The "yoke of matrimony"? You're doing it wrong.
"Slipshod"! Now I have another rabbit hole to spend time in.
'First water' is lovely, but...the lovely image in my head keeps getting sneakily invaded by a different, more body-in-the-morning image.
I visited Granada several years ago - and recall paperback editions of Irvings Tales from the Alhambra - in many languages - were on sale everywhere, or at least everywhere tourists would go.
I think Juliet's nurse says something like "Fie, you slug-a-bed" early in Romeo and Juliet. That's a more potent image than "Lie-a-bed," IMO.
Shouting Thomas, I recently heard a transcription of Recuerdos de la Alhambra for solo viola, based on Ruggiero Ricci's one for solo violin. This one is by Wenting Kang, and it's spectacular.

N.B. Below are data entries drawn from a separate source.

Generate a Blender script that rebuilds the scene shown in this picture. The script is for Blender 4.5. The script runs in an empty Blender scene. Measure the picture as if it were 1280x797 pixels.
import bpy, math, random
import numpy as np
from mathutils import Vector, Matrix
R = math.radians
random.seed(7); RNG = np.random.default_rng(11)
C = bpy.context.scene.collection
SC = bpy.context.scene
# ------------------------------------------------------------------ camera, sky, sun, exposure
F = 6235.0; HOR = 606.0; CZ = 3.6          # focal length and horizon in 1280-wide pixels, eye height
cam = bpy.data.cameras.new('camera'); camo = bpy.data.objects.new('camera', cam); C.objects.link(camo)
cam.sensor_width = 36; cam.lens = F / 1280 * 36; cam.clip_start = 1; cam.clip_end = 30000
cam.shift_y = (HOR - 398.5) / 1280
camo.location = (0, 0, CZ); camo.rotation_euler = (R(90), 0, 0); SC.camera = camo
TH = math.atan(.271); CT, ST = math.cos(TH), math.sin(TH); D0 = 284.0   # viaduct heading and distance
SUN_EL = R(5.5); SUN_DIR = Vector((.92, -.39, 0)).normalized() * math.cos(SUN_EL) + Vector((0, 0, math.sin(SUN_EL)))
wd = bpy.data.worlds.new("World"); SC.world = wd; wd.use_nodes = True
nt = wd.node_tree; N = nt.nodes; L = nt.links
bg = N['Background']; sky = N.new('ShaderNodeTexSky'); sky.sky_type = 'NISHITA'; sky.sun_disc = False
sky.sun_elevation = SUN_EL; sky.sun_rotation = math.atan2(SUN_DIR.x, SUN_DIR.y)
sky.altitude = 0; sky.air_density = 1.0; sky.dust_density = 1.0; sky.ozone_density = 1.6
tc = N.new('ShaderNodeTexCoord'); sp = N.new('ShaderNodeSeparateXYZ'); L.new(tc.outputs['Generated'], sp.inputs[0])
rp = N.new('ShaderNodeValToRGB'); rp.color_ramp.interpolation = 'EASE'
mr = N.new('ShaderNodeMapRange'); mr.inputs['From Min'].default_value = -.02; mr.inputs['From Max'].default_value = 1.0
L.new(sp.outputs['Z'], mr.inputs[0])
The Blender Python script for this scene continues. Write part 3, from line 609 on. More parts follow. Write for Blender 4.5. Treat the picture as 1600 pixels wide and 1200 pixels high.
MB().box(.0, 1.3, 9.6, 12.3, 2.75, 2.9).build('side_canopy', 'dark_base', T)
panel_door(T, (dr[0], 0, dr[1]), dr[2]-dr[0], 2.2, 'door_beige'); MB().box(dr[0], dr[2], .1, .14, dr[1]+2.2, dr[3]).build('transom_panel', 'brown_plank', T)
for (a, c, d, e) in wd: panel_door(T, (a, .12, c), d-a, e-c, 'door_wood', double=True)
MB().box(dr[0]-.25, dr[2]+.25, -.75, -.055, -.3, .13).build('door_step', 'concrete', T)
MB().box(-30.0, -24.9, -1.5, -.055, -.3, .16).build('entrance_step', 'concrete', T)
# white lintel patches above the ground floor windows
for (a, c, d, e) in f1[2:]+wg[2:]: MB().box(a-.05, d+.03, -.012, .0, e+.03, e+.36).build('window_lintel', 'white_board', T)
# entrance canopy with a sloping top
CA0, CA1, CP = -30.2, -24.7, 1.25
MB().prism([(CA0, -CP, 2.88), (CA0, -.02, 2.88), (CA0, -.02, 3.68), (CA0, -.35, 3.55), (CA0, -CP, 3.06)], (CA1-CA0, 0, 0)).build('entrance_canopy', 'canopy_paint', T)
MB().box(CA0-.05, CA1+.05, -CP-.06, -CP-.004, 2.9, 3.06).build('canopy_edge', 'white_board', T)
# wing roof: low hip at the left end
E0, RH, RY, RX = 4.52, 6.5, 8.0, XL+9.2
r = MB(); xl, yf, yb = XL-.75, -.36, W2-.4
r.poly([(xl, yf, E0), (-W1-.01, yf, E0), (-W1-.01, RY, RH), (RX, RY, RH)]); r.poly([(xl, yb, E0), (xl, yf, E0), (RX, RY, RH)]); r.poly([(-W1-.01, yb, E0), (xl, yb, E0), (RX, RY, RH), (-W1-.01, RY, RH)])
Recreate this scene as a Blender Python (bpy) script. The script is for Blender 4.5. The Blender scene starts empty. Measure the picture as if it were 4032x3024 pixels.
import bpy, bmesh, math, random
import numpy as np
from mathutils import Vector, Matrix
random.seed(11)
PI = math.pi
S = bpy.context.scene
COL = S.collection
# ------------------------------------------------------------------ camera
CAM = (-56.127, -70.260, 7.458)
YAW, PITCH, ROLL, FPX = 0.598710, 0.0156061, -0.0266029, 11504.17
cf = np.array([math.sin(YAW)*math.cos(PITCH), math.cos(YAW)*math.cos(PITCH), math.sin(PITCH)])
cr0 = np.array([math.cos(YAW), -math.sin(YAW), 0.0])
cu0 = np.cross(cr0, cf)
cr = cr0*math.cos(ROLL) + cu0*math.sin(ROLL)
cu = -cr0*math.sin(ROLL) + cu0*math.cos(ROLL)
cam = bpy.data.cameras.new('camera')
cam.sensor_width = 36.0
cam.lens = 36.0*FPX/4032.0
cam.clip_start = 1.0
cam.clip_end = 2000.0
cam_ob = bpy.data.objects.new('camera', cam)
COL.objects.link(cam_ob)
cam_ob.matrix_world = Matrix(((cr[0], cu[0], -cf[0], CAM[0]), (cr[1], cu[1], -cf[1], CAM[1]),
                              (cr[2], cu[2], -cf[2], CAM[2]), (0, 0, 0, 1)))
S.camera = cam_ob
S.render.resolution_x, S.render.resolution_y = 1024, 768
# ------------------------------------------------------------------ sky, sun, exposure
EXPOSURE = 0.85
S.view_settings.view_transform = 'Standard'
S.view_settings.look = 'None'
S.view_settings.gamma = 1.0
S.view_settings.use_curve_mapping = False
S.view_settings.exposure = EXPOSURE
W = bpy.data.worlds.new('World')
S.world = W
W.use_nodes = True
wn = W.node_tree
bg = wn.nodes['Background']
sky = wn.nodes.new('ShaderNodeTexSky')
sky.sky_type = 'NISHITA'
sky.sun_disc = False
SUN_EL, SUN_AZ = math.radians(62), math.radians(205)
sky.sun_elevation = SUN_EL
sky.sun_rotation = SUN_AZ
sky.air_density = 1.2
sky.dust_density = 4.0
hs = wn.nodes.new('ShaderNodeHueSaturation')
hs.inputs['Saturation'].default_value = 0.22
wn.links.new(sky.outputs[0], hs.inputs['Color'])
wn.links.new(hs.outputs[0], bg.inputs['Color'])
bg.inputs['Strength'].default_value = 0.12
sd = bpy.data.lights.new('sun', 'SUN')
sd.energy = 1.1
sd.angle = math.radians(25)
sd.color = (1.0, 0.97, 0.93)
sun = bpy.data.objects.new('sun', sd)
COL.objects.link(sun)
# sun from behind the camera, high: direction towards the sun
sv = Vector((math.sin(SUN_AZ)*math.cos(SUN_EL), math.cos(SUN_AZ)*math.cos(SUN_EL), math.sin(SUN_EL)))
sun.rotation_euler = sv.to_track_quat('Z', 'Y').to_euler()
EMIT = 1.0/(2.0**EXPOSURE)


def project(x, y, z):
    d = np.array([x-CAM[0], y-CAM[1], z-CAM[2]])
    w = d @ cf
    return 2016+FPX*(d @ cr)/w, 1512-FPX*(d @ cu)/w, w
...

Washington Irving is one of my favorites.
Speaking of 'first water.' It was the next-in-line for a clean bath or wash, right after the King was done. Not as toney as it sounds, alas.
We use 'slug-a-bed' here.
Slugabed in my Appalachian family.
There's a fine line between ratrtling and brutalizing the castanets.
Washington Irving--the dude could write. Thank you for that. I'm going to have to go back and read some of his stuff.
Thanks for the Thu Le link, ST. New to me, and very fine.